Detayları oldukça fazla olan ve benim burada hepsini yazmama imkân olmayan bu yenileşme hareketinin başarısını bir örnekle bitirelim:
“1905 yılının Mayıs ayında tüm Dünya bir haberle şok oldu. 1 Ağustos 1894 den beri Kore ve Çine karşı büyük zaferler elde eden, yükselen güç Avrupa’ya kafa tutmaya başlayan Japonlara haddini bildirmek üzere hareket eden Rus Çarlık Donanması, Japon Amiral Togo tarafından büyük bir yenilgiye uğratıldı. Kayıtlara göre beş bin Rus askeri öldürüldü, Çarlık donanması amirali dâhil altı bin asker de esir edildi. Otuz gemiden oluşan donanmanın yalnızca üç tanesi geri dönebildi. Amiral Togo; yedi yıl boyunca İngiltere’de kalmış, orada eğitim almış bir Japon genciydi. Tüm dünyaya yayılmış ‘keşif kolundan’ sadece biriydi.”
Buradan gelelim bizlere: Yukarıda belirttiğim gibi başlangıç fikri, Osmanlıdaki, “ıslahat” hareketlerine çok benziyor. Peki, Japonya’nın başardığını biz neden başaramadık. Ben size söyleyeyim; bizim keşif kolumuzun çoğu, aslında “gezi koluydu”; “öğrenmeye” değil daha çok “eğlenmeye” gittiler. Sonra, zeki gençlerden de seçilmemişlerdi. Zevatın; oğlu, kızı, dayıoğlu, amcaoğullarıydı. Vatana gelip, Fransızca, Almanca konuşmayı, Babıali sokaklarında caka satmayı, balolarda eğlenmeyi, modernlik ve yenilik olarak anladılar. Bilimi, tekniği getirmek isteyenler ise ötekileştirildiler. Şu anda bile bu gelenek tam gaz devam ediyor. “Gezi kolu” faaliyetlerini aralıksız sürdürüyor. Birçok Türk vatandaşı, batılı ülkelerde gezip tozup geldikten sonra, onlar gibi yaşamaya
çalışıyor. Yaşantıyı modernlik olarak görmeye devam ediyoruz. Gidenlerin çoğu geri dönmek istemiyor. Kalmak için de akla hayale sığmayan yollar kullanıyorlar. Oralarda kurallara uymaya azami gayret gösterirken, Edirne’den içeri girince ilk işleri yere tükürmek oluyor.
Hani biz vatanseverdik, hani Vatan bizim için kutsaldı, hani Dünya bizi istemiyordu. Bizi istemeyen o Dünyanın kucağına girmenin açıklaması nedir o zaman? Kutsal algımız mı değişti? İğneden, çuvaldızdan geçtik de artık mızrak bile saplasak kar etmiyor bizlere. Kimse hiçbir şeyi üstüne alınmıyor. Batının tekniğini alamadığımız gibi kendi ruhumuzu da kaybettik.

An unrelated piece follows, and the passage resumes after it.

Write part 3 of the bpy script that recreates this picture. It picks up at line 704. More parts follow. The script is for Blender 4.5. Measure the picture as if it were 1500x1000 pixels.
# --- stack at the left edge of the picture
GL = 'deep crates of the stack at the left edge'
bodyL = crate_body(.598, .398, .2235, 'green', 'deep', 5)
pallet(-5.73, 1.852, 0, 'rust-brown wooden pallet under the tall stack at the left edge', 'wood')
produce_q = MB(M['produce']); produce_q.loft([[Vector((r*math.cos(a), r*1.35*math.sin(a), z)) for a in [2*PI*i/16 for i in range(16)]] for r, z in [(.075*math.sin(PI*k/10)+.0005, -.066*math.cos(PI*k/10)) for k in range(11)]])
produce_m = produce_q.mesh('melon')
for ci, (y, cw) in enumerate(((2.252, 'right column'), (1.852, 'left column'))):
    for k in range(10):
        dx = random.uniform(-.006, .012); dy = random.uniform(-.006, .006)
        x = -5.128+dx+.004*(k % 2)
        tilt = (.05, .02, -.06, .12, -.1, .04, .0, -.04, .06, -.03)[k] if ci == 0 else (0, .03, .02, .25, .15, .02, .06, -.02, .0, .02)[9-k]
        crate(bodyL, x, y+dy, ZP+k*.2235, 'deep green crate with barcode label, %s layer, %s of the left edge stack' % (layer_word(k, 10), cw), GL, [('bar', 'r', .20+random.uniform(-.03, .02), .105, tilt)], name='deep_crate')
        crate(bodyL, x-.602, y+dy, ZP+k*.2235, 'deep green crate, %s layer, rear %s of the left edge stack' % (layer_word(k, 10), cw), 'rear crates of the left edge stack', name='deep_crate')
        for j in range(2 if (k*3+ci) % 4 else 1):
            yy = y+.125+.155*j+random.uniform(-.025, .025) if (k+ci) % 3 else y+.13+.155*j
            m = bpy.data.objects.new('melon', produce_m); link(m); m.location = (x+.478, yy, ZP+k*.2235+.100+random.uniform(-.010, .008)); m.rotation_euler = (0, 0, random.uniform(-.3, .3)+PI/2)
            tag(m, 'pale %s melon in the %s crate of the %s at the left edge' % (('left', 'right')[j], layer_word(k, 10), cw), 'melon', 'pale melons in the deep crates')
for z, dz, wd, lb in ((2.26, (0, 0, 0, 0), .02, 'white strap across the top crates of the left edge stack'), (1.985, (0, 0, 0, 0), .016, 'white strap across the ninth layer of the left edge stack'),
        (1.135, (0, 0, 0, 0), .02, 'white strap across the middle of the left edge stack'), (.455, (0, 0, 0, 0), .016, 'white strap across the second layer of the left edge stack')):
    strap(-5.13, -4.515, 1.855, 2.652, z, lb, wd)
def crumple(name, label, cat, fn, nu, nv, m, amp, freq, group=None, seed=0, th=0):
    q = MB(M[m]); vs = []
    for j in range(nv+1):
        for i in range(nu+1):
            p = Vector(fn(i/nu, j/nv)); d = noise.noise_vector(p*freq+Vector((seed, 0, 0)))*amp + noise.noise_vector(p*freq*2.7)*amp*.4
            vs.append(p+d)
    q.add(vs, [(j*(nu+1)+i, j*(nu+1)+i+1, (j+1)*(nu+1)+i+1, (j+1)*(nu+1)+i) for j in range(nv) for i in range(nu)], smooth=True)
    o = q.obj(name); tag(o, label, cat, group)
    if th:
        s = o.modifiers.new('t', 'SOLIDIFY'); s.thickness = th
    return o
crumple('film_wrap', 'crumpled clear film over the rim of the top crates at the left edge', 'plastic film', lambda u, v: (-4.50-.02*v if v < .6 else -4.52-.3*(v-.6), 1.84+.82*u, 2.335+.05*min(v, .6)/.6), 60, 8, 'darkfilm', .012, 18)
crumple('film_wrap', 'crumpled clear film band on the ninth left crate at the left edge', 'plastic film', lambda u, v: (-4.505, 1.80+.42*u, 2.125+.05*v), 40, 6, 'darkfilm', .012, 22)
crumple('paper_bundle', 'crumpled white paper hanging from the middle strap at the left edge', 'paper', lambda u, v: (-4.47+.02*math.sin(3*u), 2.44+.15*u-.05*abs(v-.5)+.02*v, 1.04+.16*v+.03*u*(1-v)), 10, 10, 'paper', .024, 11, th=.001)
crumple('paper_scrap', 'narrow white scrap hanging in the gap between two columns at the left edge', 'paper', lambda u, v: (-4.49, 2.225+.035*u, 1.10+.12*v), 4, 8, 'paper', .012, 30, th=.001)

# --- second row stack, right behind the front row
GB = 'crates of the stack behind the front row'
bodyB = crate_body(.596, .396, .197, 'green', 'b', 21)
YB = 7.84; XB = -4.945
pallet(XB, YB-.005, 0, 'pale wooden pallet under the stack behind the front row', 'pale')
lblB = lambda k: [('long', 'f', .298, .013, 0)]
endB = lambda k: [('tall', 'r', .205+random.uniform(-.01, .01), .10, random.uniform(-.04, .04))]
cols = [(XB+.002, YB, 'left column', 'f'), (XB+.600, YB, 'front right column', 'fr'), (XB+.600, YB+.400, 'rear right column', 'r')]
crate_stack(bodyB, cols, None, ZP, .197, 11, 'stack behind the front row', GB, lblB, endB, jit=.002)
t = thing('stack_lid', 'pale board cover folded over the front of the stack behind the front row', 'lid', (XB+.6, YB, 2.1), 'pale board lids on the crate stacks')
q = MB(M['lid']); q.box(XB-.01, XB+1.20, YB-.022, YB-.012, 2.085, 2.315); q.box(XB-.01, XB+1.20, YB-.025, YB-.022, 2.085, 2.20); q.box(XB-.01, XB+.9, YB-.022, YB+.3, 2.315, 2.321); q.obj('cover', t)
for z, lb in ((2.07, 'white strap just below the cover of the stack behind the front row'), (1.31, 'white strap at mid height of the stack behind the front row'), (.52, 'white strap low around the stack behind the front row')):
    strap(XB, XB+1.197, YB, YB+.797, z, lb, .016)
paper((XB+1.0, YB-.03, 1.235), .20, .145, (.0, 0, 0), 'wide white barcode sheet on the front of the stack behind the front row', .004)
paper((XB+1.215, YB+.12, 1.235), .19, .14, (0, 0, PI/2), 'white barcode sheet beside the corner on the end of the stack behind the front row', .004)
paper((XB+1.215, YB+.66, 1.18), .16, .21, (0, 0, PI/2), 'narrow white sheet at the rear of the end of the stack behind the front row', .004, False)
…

Japon İmparatoru Meiji’nin “bilgi bütün dünyada aranacaktır” sözü; ondan yaklaşık 1280 yıl önce “İlim Çin’de bile olsa arayıp bulun” diyen İslam Peygamber’inin sözünden de mi üstün? Bizler ilham kaynaklarımızı yeterli mi görmüyoruz?
Tek öğrendiğiniz bu mudur?
Haydi, enerciiiiiiiiiiii!!!!!!!!????????